President Bush's perceived portrayal of Yasser Arafat Tuesday as a leader who has betrayed his people's cause will only spur Israel to hold a hardline against the Palestinians, a Palestinian official said.
In a U.N. address focused on Iraq Bush called on both Israel and the Palestinians to carry out commitments they made under a stalled U.S.-backed peace plan.
But in an apparent reference to Arafat -- whom the United States has sought to sideline -- Bush said the Palestinian cause was being "betrayed by leaders who cling to power by feeding old hatreds and destroying the good work of others."
"The Palestinian people deserve their own state and they will gain that state by embracing new leaders committed to reform, to fighting terror and to building peace," Bush said, echoing remarks he has made in the past.
Palestinian Labor Minister Ghassan Khatib called Bush's remarks unconstructive.
"It does not serve the cause of democracy when President Bush does not distinguish between a president who 'clings to power' through elections and one who does so by other methods," Khatib said. Palestinians elected Arafat president in 1996.
"The hatreds President Bush is speaking about are a result of the occupation and Israeli violence," he told Reuters.
"One of the bad things about such statements is that it encourages Israel to continue diminishing the rights of the Palestinian people and their leadership," Khatib added.
There was no immediate Israeli comment on Bush's speech.

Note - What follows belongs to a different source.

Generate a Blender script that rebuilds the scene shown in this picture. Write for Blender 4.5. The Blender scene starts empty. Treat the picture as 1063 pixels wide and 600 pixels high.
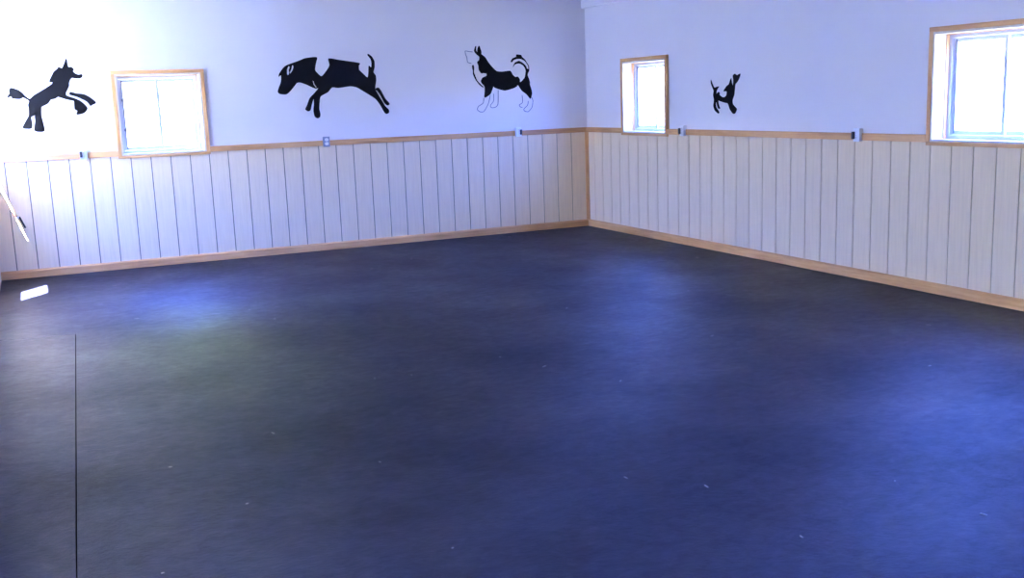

The United States and Israel accuse Arafat of fomenting violence in a three-year-old Palestinian uprising for statehood, an allegation he denies.
After Palestinian suicide bombings killed 15 Israelis two weeks ago, Israel issued an open-ended threat to "remove" Arafat, and the United States vetoed a U.N. Security Council resolution aimed at blocking his possible expulsion.
MILITANT KILLED
In the Gaza Strip, Israeli troops killed an Islamic militant who tried to enter a Jewish settlement.
New Israeli government figures showed the population of Jewish settlements in the West Bank and Gaza Strip grew by 5.7 percent last year, despite U.S. pressure to halt construction.
The number of settlers living on occupied land increased to 220,100 in 2002 from 208,200 at the end of 2001.
The figures reflected a continued upward trend in movement to the settlements, whose population grew by five percent in 2001. Overall, Israel's Jewish population grew by 1.4 percent in 2002 to 5.1 million.
The international community considers the settlements illegal. Israel disputes this. The peace "road map" calls on Israel to freeze settlement construction.
The comparatively high growth rate in settlements is in part due to the high birth rate of religious and ultra-Orthodox couples who make up a large part of the population, a government official said.